Afinando porém a última afirmação, tratou-se de um massacre sunita praticado por um governo xiita. Isso apenas exemplifica o que aconteceria com a minoria xiita caso perdesse agora o poder: ser alvo dos mesmos métodos que usou nas últimas décadas contra a maioria sunita, com o tempero adicional de ser objeto de sua vingança.

Mas uma leitura atenta desse episódio também aponta para a força do fundamentalismo religioso na população e na política sírias. Pois essa grande revolta liderada pela Irmandade Muçulmana síria foi anterior mesmo à retrovolução iraniana contra o xá, em 1979, que para todos os efeitos inaugurou o renascimento contemporâneo do islã político.

Portanto, no caso sírio, o fundamentalismo islâmico não é um mero fantasma empunhado pelo governo tirânico com apoio ocidental para se manter no poder. Em primeiro lugar, o governo não tem nenhum apoio ocidental. E jamais teve. Em segundo lugar, esses fantasmas fundamentalistas sírios estão bem vivos. Apesar de todos os esforços do governo para espantá-los.

Para complicar um pouco mais, a Síria está em estado de guerra oficial com Israel desde 1967, por causa do contencioso fronteiriço das colinas de Golã.

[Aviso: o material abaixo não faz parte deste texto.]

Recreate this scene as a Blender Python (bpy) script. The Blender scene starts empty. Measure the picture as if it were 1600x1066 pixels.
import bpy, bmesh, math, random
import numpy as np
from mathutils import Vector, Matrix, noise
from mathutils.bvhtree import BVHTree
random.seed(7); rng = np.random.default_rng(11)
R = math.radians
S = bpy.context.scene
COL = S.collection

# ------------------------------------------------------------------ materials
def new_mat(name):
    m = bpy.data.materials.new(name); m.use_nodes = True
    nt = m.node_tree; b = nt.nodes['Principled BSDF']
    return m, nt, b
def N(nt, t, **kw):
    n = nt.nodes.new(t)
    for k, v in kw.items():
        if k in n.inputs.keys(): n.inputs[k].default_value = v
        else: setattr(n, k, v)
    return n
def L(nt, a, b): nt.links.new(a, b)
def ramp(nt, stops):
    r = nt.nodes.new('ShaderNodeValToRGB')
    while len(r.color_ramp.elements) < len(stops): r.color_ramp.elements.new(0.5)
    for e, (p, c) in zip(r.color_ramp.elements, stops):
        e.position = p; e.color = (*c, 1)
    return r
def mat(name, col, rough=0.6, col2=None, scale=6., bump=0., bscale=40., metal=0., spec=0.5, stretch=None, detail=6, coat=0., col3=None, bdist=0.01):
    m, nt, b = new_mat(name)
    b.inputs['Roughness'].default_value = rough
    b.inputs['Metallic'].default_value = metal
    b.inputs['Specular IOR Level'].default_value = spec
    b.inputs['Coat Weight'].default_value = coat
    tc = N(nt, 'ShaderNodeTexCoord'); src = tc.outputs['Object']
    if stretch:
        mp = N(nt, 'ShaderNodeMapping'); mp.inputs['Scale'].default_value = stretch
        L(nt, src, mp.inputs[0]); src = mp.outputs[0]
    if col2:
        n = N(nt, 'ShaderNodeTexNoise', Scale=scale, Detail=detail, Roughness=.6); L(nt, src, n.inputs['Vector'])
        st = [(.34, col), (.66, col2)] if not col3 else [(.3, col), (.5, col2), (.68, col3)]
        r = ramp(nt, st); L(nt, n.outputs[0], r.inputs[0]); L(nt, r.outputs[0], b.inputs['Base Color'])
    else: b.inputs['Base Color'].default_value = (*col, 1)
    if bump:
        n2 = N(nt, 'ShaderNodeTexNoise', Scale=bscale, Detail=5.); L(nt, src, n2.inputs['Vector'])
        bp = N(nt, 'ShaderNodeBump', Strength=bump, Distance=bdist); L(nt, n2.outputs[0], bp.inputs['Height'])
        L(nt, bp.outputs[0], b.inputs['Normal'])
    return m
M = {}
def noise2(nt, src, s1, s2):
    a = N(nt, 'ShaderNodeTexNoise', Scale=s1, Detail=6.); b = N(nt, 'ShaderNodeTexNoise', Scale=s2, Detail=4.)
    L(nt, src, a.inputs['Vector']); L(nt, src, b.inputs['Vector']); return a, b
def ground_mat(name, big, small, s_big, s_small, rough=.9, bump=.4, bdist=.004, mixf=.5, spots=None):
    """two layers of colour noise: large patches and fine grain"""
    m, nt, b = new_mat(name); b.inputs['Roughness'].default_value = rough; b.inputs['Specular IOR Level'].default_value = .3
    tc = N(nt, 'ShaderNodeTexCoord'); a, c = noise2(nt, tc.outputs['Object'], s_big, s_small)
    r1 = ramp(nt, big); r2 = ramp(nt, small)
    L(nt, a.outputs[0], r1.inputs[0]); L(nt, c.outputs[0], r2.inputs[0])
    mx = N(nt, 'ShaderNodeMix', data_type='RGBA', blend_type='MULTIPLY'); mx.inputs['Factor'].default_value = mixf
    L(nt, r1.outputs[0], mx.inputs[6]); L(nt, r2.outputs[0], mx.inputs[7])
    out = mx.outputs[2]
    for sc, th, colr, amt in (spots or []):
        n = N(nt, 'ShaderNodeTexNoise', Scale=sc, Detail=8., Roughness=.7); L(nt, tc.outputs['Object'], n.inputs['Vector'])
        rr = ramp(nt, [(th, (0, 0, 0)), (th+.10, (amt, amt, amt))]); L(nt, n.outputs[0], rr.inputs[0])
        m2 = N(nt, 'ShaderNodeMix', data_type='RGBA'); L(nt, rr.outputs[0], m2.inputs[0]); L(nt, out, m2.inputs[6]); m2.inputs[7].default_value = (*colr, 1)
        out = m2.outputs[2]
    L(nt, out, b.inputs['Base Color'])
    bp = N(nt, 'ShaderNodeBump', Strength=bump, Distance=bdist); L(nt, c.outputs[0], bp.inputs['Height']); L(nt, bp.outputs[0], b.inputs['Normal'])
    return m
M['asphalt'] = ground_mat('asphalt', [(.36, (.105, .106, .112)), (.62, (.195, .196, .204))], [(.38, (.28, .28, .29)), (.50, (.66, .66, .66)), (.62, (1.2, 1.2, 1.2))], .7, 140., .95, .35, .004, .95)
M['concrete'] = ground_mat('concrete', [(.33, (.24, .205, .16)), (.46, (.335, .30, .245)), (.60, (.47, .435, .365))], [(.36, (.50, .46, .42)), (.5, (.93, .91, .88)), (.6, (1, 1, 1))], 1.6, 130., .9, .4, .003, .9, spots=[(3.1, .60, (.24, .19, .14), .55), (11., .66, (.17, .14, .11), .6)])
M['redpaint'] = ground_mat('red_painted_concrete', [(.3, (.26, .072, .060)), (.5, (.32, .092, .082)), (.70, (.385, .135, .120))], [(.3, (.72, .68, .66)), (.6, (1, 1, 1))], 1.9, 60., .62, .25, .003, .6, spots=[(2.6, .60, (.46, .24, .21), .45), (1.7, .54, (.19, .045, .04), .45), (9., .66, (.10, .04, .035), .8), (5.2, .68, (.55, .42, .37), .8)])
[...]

Para complicar ainda mais, a Síria é o grande patrocinador, ao lado do Irã, do Hezbollah libanês. E como o aumento da instabilidade política na Síria redundará fatalmente no aumento (!) da instabilidade política no Líbano, encurtar-se-ia o caminho para o partido-milícia-grupo-terrorista xiita Hezbollah tomar o poder. Entre outros inúmeros motivos, para tentar ajudar os irmãos xiitas sírios na guerra civil que então se desenrolaria ali ao lado.

Pergunto então ao perfeitos idiotas latino-americanos de plantão o que se deve fazer: acusar o Ocidente de omissão, por permitir o massacre da oposição síria, ou acusar o Ocidente de pretender derrubar o governo antiocidental e anti-israelense sírio com a desculpa de proteger a oposição síria?

De qualquer forma, enquanto a oposição síria não for contida pela opressão do governo sírio, ela não deve recuar. Neste caso, a instabilidade síria irá aumentar de qualquer maneira. E, no limite, isso significará a queda do governo sírio.

Porém a queda do governo sírio significará a queda dos xiitas sírios e a ascensão dos sunitas. Sunitas que, no caso sírio, são historicamente mais fundamentalistas do que os xiitas...

Respondo então a parte das dúvidas dos perfeitos idiotas latino-americanos: podem ficar tranquilos, o Ocidente não intervirá na Síria. Nem o Ocidente nem ninguém. Pois se a situação síria é cada vez mais menos sustentável, nenhum cenário resultante é aceitável. A Síria é o próprio pesadelo da história de que falava Joyce: um do qual não se desperta, e que se vive à luz do dia. Um dia que ainda pode escurecer bastante, apesar de estação “primaveril” atualmente em curso no mundo árabe.

3 comentários:

Nausícaa, São Paulo, Brasil disse...

Enquanto isso, - e já desejando-lhe meus votos de boa recuperação ao vosso familiar - aqui, no Brasil:

Dilma diz que governo está “noturnamente” atento à inflação.

Fala que me leva a pensar que cada povo tem o "Lawrence" que merece. Isto é, já que vivemos tempos em que a opressão de um Estado chamado Vaticano não mais existe

http://www.historicaloutline.com/laminas_ficha.php?ID=2

ablogando disse...

Nausícaa:

"Noturnamente"? Porquê? Será que anda a dormir no trabalho?

Nausícaa, São Paulo, Brasil disse...

Caro Joaquim,

Ela disse que se preocupa com a inflação diuturnuamente e noturnamente. Eis o pesadelo!!

A certeza é que ela não dorme em serviço na pavimentação da via lulista em 2014 - ano da Copa!!